_Data segment_
▼
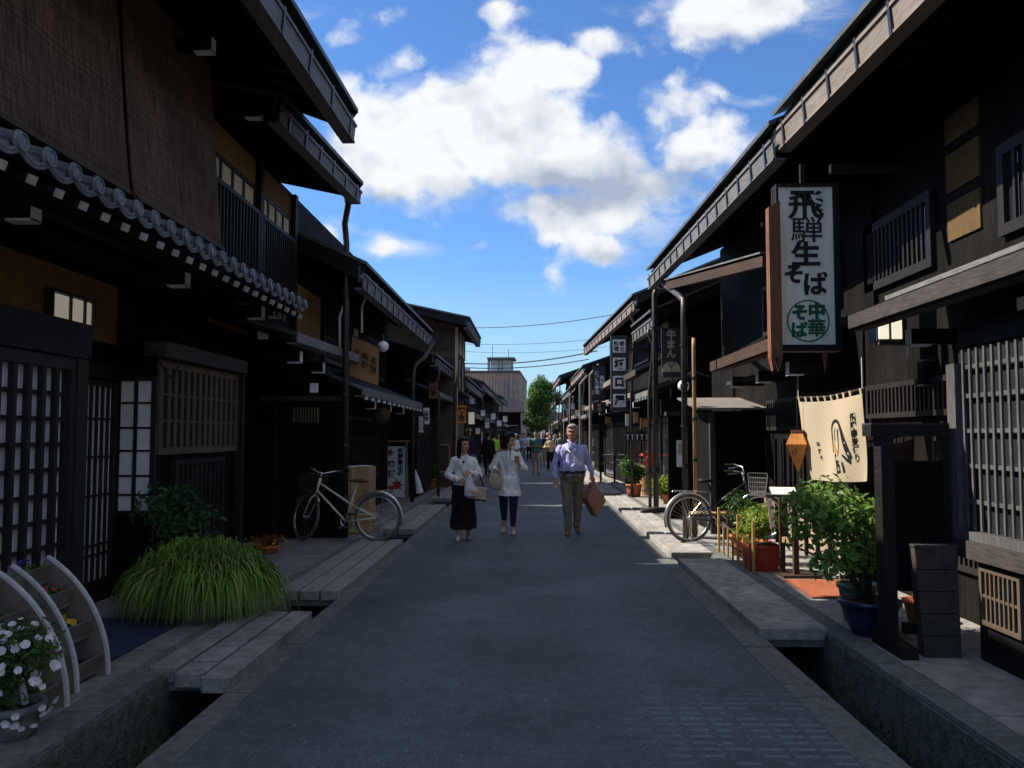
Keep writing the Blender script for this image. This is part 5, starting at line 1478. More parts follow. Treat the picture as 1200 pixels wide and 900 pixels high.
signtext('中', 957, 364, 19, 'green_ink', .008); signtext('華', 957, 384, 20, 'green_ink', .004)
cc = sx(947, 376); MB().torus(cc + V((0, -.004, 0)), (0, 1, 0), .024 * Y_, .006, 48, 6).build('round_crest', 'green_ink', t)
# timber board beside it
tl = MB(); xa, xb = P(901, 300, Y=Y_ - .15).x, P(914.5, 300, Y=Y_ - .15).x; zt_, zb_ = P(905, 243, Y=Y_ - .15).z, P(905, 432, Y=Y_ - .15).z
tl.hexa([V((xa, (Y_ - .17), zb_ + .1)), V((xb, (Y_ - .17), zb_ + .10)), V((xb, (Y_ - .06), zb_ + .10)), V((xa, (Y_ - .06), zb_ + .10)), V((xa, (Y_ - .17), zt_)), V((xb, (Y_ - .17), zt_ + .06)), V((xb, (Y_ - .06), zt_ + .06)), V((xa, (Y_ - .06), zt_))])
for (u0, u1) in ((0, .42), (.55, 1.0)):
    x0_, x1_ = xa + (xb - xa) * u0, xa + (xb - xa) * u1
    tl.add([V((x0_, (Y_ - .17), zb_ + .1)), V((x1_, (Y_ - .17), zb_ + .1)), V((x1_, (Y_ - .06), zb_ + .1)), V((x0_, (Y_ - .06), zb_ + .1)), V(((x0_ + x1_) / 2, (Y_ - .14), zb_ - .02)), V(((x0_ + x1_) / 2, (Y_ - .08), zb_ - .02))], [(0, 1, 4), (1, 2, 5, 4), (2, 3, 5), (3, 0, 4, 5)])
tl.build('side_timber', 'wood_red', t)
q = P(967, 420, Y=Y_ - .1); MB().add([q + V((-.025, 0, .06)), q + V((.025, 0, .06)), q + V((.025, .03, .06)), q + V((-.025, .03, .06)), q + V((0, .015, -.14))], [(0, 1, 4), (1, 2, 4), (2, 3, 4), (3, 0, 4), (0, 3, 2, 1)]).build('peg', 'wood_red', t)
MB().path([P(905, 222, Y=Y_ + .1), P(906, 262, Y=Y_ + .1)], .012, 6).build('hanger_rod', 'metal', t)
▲
Give the data again exactly as written, with all pictures left out.

Keep writing the Blender script for this image. This is part 5, starting at line 1478. More parts follow. Treat the picture as 1200 pixels wide and 900 pixels high.
signtext('中', 957, 364, 19, 'green_ink', .008); signtext('華', 957, 384, 20, 'green_ink', .004)
cc = sx(947, 376); MB().torus(cc + V((0, -.004, 0)), (0, 1, 0), .024 * Y_, .006, 48, 6).build('round_crest', 'green_ink', t)
# timber board beside it
tl = MB(); xa, xb = P(901, 300, Y=Y_ - .15).x, P(914.5, 300, Y=Y_ - .15).x; zt_, zb_ = P(905, 243, Y=Y_ - .15).z, P(905, 432, Y=Y_ - .15).z
tl.hexa([V((xa, (Y_ - .17), zb_ + .1)), V((xb, (Y_ - .17), zb_ + .10)), V((xb, (Y_ - .06), zb_ + .10)), V((xa, (Y_ - .06), zb_ + .10)), V((xa, (Y_ - .17), zt_)), V((xb, (Y_ - .17), zt_ + .06)), V((xb, (Y_ - .06), zt_ + .06)), V((xa, (Y_ - .06), zt_))])
for (u0, u1) in ((0, .42), (.55, 1.0)):
    x0_, x1_ = xa + (xb - xa) * u0, xa + (xb - xa) * u1
    tl.add([V((x0_, (Y_ - .17), zb_ + .1)), V((x1_, (Y_ - .17), zb_ + .1)), V((x1_, (Y_ - .06), zb_ + .1)), V((x0_, (Y_ - .06), zb_ + .1)), V(((x0_ + x1_) / 2, (Y_ - .14), zb_ - .02)), V(((x0_ + x1_) / 2, (Y_ - .08), zb_ - .02))], [(0, 1, 4), (1, 2, 5, 4), (2, 3, 5), (3, 0, 4, 5)])
tl.build('side_timber', 'wood_red', t)
q = P(967, 420, Y=Y_ - .1); MB().add([q + V((-.025, 0, .06)), q + V((.025, 0, .06)), q + V((.025, .03, .06)), q + V((-.025, .03, .06)), q + V((0, .015, -.14))], [(0, 1, 4), (1, 2, 4), (2, 3, 4), (3, 0, 4), (0, 3, 2, 1)]).build('peg', 'wood_red', t)
MB().path([P(905, 222, Y=Y_ + .1), P(906, 262, Y=Y_ + .1)], .012, 6).build('hanger_rod', 'metal', t)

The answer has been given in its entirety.